Derartig gut ausgearbeitete und unkonventionelle Charaktere bereichern die Geschichte, deren Handlung manchmal auf der Stelle tritt, ungemein. Überhaupt ist die Länge des Buches vermutlich der einzige Kritikpunkt. Deaner stellt Lanas Geheimnis nicht unbedingt in den Vordergrund des Geschehens, auch wenn es immer wieder ins Rampenlicht stolpert. Sie benutzt das Auftreten der familiären Probleme, die ihren Ursprung in dem Geheimnis haben, und dessen Auflösung vielmehr als Eckpunkte für einen bestimmten Zeitraum, in dem sie ihre vielschichtige Geschichte ansiedelt.
Ab und zu verliert sie Lanas Geheimnis aus den Augen, weil für Maddie kurzzeitig andere Dinge wichtig sind. Man kann also nicht von einem linearen Handlungsstrang sprechen, und wenn man es dennoch wollte, hätte der Strang einige Knoten und Schleifen. Deaner begeht den Fehler, dass sie dem Leser zwar häppchenweise Hinweise auf Lanas Vergangenheit hinwirft, diese aber wiederholt anstatt neue in ihr Repertoire aufzunehmen.
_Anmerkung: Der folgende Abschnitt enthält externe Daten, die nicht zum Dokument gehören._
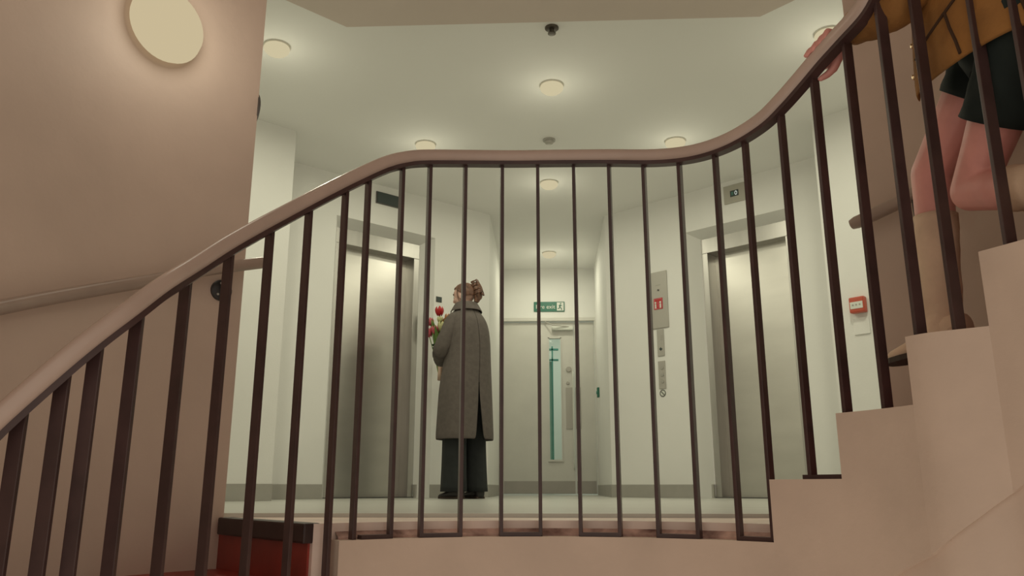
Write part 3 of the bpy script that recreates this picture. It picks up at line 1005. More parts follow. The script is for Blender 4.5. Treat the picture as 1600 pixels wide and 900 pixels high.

Bei fast 600 Seiten Länge kann das schon mal stören und gerade in der Mitte des Buche entstehen dadurch einige Längen in der ansonsten interessanten und unterhaltsamen Handlung.
Als Fazit lässt sich sagen, dass Janice Deaner mit „Als der Blues begann“ ein wunderbares Buch gelungen ist, das sehr ungezwungen aus der Perspektive eines zehnjährigen Mädchens erzählt wird. Einzig die Handlung stolpert an einigen Stellen über ihre eigenen Ansprüche, doch insgesamt ist der Roman wirklich lesenswert.